Both of these theses cannot be true. Privacy cannot at once be always losing — a value so at risk that it requires, for so Rosen contends, "a genuinely independent [government] institution" dedicated to its protection — and be simultaneously impeding the government from taking even "modest steps" to prevent catastrophes.

Unless, that is, our concept of privacy is so muddled, so situational, and so in flux, that we are not quite sure any more what it is or how much of it we really want.

In this paper, I explore the possibility that technology’s advance and the proliferation of personal data in the hands of third parties has left us with a conceptually outmoded debate, whose reliance on the concept of privacy does not usefully guide the public policy questions we face. And I propose a different vocabulary for that debate — a concept I call "databuse". When I say here that privacy has become obsolete, to be clear, I do not mean this in the crude sense that we have as a society abandoned privacy in the way that, say, we have abandoned once-held moral anxieties about lending money for interest. Nor do I mean that we have moved beyond privacy in the sense that we moved beyond the need for a constitutional protection against the peacetime quartering of soldiers in private houses without the owner’s consent. Privacy still represents a deep value in our society and in any society committed to liberalism.

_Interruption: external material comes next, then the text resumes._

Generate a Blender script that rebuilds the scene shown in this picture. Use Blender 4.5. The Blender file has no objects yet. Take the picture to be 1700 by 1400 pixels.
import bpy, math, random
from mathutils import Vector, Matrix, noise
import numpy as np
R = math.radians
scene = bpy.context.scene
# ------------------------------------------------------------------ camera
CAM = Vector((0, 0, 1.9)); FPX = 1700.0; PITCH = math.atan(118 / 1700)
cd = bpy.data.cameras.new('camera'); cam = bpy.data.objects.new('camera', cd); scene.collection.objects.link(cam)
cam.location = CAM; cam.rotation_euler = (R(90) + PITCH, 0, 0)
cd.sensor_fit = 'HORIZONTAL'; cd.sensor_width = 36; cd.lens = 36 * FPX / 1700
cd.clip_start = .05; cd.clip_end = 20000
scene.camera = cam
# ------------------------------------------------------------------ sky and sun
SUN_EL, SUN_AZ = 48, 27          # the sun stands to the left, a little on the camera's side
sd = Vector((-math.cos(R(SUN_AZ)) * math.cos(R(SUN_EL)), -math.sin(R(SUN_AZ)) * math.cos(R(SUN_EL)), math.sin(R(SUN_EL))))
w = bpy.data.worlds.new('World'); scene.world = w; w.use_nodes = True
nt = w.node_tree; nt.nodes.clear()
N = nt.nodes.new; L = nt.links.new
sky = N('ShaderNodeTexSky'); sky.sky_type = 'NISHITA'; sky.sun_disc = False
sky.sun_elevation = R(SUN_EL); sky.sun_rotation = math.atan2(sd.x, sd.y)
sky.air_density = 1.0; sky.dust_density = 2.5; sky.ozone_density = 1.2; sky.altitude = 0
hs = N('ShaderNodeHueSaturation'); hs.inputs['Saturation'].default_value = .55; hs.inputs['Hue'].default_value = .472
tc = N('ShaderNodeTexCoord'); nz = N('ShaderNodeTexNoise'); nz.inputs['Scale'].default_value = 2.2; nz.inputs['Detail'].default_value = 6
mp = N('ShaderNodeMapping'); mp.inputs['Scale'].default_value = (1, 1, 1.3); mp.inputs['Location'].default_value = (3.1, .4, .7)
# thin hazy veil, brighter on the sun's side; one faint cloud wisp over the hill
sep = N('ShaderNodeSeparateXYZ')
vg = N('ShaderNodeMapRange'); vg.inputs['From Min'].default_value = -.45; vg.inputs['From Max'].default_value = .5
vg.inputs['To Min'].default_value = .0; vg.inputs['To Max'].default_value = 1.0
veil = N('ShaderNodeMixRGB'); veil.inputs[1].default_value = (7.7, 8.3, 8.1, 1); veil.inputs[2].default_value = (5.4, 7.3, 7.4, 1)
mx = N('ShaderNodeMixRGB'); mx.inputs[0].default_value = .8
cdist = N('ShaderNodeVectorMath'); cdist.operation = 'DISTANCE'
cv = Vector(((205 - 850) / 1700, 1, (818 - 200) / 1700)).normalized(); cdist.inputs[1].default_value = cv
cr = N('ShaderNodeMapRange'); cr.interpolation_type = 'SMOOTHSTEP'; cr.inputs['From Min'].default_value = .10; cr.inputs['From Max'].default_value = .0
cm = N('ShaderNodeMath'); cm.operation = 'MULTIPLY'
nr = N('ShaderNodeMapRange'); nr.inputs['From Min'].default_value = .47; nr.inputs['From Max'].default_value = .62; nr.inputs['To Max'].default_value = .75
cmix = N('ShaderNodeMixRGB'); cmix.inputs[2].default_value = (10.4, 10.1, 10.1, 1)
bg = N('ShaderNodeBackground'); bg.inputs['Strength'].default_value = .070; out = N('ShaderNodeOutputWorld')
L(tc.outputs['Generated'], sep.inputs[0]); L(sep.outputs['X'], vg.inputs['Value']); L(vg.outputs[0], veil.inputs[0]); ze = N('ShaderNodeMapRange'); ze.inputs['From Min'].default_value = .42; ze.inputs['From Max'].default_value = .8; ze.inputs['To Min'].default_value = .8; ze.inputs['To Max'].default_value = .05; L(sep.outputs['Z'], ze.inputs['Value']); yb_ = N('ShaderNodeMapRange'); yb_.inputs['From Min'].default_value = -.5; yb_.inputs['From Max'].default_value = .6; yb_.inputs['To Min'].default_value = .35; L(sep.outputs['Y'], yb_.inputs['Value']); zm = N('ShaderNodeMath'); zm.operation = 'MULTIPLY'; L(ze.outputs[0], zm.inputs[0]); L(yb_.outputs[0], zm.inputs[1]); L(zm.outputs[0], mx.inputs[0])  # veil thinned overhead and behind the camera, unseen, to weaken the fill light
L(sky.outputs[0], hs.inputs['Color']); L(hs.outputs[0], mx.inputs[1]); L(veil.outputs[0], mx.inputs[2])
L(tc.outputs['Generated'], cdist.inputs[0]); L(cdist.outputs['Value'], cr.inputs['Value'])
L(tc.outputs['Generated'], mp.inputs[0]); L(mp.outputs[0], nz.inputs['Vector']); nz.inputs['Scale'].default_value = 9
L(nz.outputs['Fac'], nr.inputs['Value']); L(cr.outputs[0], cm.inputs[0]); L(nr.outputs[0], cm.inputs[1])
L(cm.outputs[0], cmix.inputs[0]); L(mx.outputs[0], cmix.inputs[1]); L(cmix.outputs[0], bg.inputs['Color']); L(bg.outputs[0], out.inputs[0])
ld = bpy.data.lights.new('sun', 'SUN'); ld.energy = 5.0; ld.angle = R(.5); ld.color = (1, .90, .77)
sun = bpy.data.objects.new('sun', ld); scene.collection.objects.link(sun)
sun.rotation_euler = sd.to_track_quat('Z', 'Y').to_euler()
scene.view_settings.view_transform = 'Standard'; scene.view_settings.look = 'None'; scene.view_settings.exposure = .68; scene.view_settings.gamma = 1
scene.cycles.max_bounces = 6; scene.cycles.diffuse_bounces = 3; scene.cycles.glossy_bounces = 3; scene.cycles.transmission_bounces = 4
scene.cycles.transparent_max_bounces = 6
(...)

Rather, I mean to propose something more precise, and more subtle: that the concept of privacy as we have traditionally understood it in law no longer describes well or completely the actual value at stake in the set of issues we continue to argue in privacy’s name. The notion of privacy was always vague and hard to pin down as an operational matter in law. But this problem has grown dramatically worse as a result of the proliferation of data about all of us and the ability to analyze and cross-reference that data systematically and instantly. To put the matter bluntly, the concept of privacy will no longer bear the weight we are placing upon it. And because the term covers such a huge range of ground, its imprecision with respect to these new problems creates great indeterminacy as to what the value we are trying to protect really is, whether it is gaining or losing ground, and whether that is a good thing or a bad.
Wittes concludes that -
We debate mosaic issues in the language of privacy because privacy is the only word we've got. It is not, however, the value we are implementing in fact as a society or the value that we really expect as individuals from the companies and governments with which we interact. That value is something else — something that lacks a name in common parlance but amounts to an expectation against hostile, deceptive, or negligent use and handling of data we entrust to third parties. It is an expectation that our data will work for us, not against us, and that while our interests won't always be congruent with those who hold the tiles of our mosaics, the custodians of our tiles owe us consideration—at least to do us no harm.

This is not privacy. It is something else. The sooner we accept that in discussing these issues, we are not operating inside of Brandeis's privacy framework but, rather, engaging in the very project he undertook — that is, imagining new legal categories for new surveillance challenges wrought by technology — the sooner we will confront them effectively and in a fashion that satisfies the many competing interests at stake in the mosaic.